» THE EXERCISE
Retype all material exactly. Pictures stay out of the copy.

------

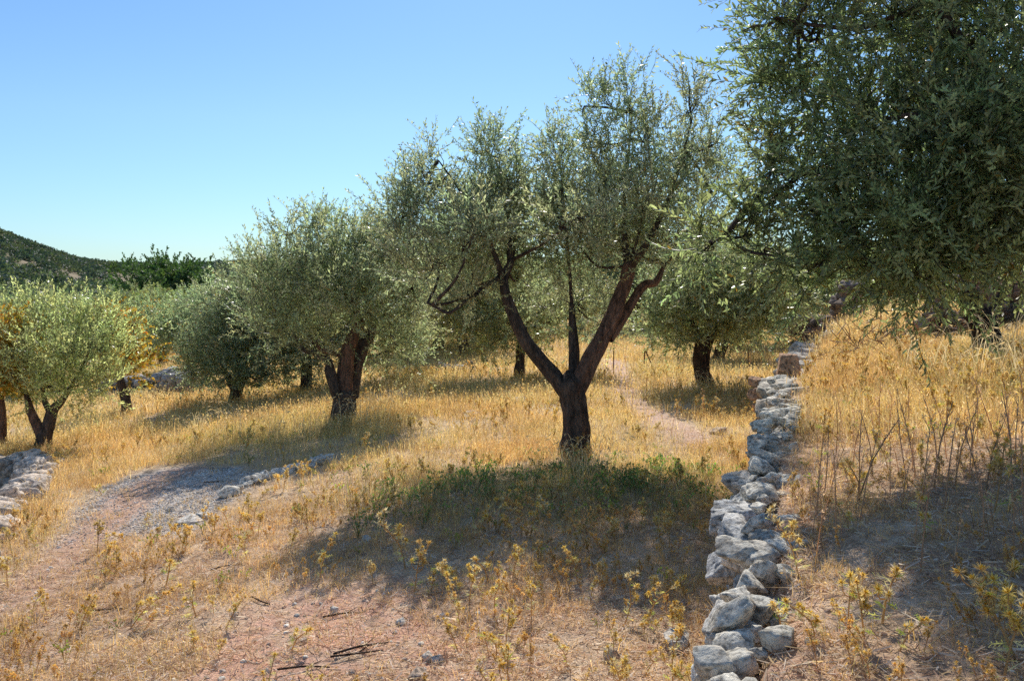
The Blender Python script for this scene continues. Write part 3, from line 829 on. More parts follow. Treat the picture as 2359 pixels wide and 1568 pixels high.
for q in range(130):
    yy = rs.uniform(2.6, 11); w_ = rs.uniform(.05, .17); packing(float(xw(yy)) + rs.uniform(.06, .38), yy, float(H(float(xw(yy)) + .5, yy)) - .04 + rs.uniform(-.04, .03), (w_ * 1.2, w_ * 1.5, w_ * .8), rs.uniform(0, 3), tuple(np.array([.86, .84, .78]) * rs.uniform(.7, 1.05)))
pk = pack.build('packing_stones', M_ROCK, wall, False, wall.location); pk['kind'] = 'stuff'
y = 1.2; farw = Acc()
while y < 18.5:
    sz = rs.uniform(.20, .44)
    x0 = float(xw(y))
    top = float(H(x0 + .45, y))
    big = (2.9 < y < 6.6)
    if big: y += .3; continue
    if y > 9.5:
        for q in range(3):
            V, Fc, c = stone((rs.uniform(.25, .5), sz * 1.2, rs.uniform(.2, .3)), 3000 + int(y * 100) + q, 3, .1, tuple(np.array([.72, .68, .62]) * rs.uniform(.8, 1.15)), .3)
            farw.add(rot(V, *rs.normal(0, .2, 2), rs.uniform(0, 3)) + [x0 + .22 + rs.normal(0, .12), y + rs.normal(0, .1), top - .1 - .12 * q], None, Fc, c)
    else:
        if not big: wall_stone(x0 + .22 + rs.normal(0, .05), y, top - .15 + rs.uniform(-.04, .05), (rs.uniform(.22, .42), sz * 1.2, rs.uniform(.16, .28)), -wdir(y) + rs.normal(0, .45), rs.choice([.1, .4, .1]), 4, tilt=.2)
        if 2.0 < y and rs.random() < .9:
            wall_stone(x0 + .10 + rs.uniform(-.04, .05), y + rs.uniform(-.1, .1), .17 + rs.uniform(-.1, .1), (.3, sz * 1.2, rs.uniform(.2, .34)), -wdir(y) + rs.normal(0, .3), .15, 3, tilt=.25)
        if rs.random() < .7: wall_stone(x0 + rs.uniform(.1, .5), y + .1, top - .02, (rs.uniform(.1, .26), rs.uniform(.1, .26), rs.uniform(.08, .16)), rs.uniform(0, 3), .3, 3, tilt=.3)
    y += sz * (.9 if y < 7 else 1.)
fw = farw.build('far_stones', M_ROCK, wall, False, wall.location); fw['kind'] = 'stuff'
x0, y0 = G(1858, 905)
wall_stone(3.42, 10.95, .80, (.46, .44, .62), .2, .6, tone=(.62, .40, .27), tilt=.05, label='big reddish-brown block standing proud of the wall')
for q in range(4):
    wall_stone(2.95 + rs.uniform(-.08, .12), 10.5 + q * .12, .30 + .14 * q, (.26, .24, .2), rs.uniform(0, 3), .3, 3, tone=(.60, .38, .26))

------

» COMPLETE OUTPUT
The Blender Python script for this scene continues. Write part 3, from line 829 on. More parts follow. Treat the picture as 2359 pixels wide and 1568 pixels high.
for q in range(130):
    yy = rs.uniform(2.6, 11); w_ = rs.uniform(.05, .17); packing(float(xw(yy)) + rs.uniform(.06, .38), yy, float(H(float(xw(yy)) + .5, yy)) - .04 + rs.uniform(-.04, .03), (w_ * 1.2, w_ * 1.5, w_ * .8), rs.uniform(0, 3), tuple(np.array([.86, .84, .78]) * rs.uniform(.7, 1.05)))
pk = pack.build('packing_stones', M_ROCK, wall, False, wall.location); pk['kind'] = 'stuff'
y = 1.2; farw = Acc()
while y < 18.5:
    sz = rs.uniform(.20, .44)
    x0 = float(xw(y))
    top = float(H(x0 + .45, y))
    big = (2.9 < y < 6.6)
    if big: y += .3; continue
    if y > 9.5:
        for q in range(3):
            V, Fc, c = stone((rs.uniform(.25, .5), sz * 1.2, rs.uniform(.2, .3)), 3000 + int(y * 100) + q, 3, .1, tuple(np.array([.72, .68, .62]) * rs.uniform(.8, 1.15)), .3)
            farw.add(rot(V, *rs.normal(0, .2, 2), rs.uniform(0, 3)) + [x0 + .22 + rs.normal(0, .12), y + rs.normal(0, .1), top - .1 - .12 * q], None, Fc, c)
    else:
        if not big: wall_stone(x0 + .22 + rs.normal(0, .05), y, top - .15 + rs.uniform(-.04, .05), (rs.uniform(.22, .42), sz * 1.2, rs.uniform(.16, .28)), -wdir(y) + rs.normal(0, .45), rs.choice([.1, .4, .1]), 4, tilt=.2)
        if 2.0 < y and rs.random() < .9:
            wall_stone(x0 + .10 + rs.uniform(-.04, .05), y + rs.uniform(-.1, .1), .17 + rs.uniform(-.1, .1), (.3, sz * 1.2, rs.uniform(.2, .34)), -wdir(y) + rs.normal(0, .3), .15, 3, tilt=.25)
        if rs.random() < .7: wall_stone(x0 + rs.uniform(.1, .5), y + .1, top - .02, (rs.uniform(.1, .26), rs.uniform(.1, .26), rs.uniform(.08, .16)), rs.uniform(0, 3), .3, 3, tilt=.3)
    y += sz * (.9 if y < 7 else 1.)
fw = farw.build('far_stones', M_ROCK, wall, False, wall.location); fw['kind'] = 'stuff'
x0, y0 = G(1858, 905)
wall_stone(3.42, 10.95, .80, (.46, .44, .62), .2, .6, tone=(.62, .40, .27), tilt=.05, label='big reddish-brown block standing proud of the wall')
for q in range(4):
    wall_stone(2.95 + rs.uniform(-.08, .12), 10.5 + q * .12, .30 + .14 * q, (.26, .24, .2), rs.uniform(0, 3), .3, 3, tone=(.60, .38, .26))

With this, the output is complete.